(Data shown):
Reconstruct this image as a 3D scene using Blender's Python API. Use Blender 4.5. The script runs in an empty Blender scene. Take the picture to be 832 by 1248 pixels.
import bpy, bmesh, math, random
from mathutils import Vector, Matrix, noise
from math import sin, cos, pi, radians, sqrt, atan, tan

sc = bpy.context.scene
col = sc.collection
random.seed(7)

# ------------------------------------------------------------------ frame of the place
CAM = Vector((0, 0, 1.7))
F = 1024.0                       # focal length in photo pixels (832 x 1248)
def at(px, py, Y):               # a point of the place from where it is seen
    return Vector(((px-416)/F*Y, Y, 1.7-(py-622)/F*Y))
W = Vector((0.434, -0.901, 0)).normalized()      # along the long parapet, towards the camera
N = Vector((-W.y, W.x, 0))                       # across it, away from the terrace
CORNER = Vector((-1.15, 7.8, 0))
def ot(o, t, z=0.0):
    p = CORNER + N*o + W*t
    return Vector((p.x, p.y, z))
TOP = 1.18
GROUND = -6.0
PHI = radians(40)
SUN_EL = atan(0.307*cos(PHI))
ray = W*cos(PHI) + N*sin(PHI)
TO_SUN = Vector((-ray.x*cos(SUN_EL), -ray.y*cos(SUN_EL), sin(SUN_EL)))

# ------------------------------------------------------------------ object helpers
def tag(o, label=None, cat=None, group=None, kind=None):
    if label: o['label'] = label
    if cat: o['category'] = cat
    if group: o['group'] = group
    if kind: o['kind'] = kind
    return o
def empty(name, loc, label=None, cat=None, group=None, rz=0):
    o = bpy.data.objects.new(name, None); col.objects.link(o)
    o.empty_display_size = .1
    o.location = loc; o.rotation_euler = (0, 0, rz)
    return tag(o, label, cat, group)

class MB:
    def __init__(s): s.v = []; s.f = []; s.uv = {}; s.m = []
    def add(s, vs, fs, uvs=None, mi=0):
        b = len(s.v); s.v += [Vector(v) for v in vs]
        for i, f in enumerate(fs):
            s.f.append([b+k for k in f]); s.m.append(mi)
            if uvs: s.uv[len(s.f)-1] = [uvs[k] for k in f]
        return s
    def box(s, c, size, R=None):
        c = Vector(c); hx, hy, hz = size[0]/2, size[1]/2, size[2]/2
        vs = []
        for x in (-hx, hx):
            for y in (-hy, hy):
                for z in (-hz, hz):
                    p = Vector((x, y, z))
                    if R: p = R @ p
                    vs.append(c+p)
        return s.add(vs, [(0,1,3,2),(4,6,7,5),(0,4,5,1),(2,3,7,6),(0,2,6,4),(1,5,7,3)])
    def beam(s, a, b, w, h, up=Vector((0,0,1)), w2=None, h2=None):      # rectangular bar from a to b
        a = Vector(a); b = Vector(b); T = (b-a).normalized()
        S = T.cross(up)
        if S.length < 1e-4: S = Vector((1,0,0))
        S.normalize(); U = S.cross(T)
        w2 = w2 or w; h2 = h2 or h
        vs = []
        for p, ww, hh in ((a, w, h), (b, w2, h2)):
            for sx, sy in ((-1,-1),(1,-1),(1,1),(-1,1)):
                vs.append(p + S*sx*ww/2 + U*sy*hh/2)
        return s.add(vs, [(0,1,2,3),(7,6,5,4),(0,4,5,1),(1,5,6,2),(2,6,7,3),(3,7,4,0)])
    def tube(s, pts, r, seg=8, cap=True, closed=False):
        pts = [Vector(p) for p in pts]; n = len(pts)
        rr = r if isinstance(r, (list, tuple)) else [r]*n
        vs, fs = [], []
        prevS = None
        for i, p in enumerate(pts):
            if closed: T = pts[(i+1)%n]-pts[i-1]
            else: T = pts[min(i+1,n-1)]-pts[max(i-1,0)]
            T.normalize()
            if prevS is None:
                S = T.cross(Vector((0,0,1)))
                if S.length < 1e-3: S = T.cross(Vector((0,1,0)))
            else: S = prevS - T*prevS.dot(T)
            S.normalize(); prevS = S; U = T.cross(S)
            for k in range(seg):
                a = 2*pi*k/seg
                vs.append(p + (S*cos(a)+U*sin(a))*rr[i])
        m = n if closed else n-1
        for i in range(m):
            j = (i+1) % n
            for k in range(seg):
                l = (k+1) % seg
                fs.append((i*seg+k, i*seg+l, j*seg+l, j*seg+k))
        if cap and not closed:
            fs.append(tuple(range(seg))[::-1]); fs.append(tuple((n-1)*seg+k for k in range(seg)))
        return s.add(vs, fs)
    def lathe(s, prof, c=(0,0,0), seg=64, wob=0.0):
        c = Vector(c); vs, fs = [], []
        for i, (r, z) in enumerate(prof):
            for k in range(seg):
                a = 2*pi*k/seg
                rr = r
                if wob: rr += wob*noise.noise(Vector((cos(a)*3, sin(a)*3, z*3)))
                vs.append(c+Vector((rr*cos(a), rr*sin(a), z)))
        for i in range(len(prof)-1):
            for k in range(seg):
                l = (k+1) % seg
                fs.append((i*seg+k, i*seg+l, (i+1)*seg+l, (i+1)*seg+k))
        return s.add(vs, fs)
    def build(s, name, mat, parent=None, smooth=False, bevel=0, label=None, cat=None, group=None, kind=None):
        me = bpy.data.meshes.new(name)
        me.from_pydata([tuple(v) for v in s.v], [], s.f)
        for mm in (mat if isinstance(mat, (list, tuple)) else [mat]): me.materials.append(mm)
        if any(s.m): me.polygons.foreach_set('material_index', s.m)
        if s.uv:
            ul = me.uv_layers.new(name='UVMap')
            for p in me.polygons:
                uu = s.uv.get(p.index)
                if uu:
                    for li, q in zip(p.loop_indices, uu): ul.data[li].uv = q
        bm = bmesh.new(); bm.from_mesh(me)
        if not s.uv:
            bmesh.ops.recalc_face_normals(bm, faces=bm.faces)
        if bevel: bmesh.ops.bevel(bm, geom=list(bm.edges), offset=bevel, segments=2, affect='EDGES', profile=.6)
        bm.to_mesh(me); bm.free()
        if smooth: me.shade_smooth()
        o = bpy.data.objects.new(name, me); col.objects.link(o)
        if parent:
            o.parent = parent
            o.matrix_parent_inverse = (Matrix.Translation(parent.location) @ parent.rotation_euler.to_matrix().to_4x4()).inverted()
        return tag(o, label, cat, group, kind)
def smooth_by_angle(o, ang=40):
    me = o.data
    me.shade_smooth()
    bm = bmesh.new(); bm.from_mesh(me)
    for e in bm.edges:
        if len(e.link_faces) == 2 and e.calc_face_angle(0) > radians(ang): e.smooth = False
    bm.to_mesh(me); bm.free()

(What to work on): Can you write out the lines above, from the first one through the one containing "random.seed(7)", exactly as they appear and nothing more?

(The response):
Reconstruct this image as a 3D scene using Blender's Python API. Use Blender 4.5. The script runs in an empty Blender scene. Take the picture to be 832 by 1248 pixels.
import bpy, bmesh, math, random
from mathutils import Vector, Matrix, noise
from math import sin, cos, pi, radians, sqrt, atan, tan

sc = bpy.context.scene
col = sc.collection
random.seed(7)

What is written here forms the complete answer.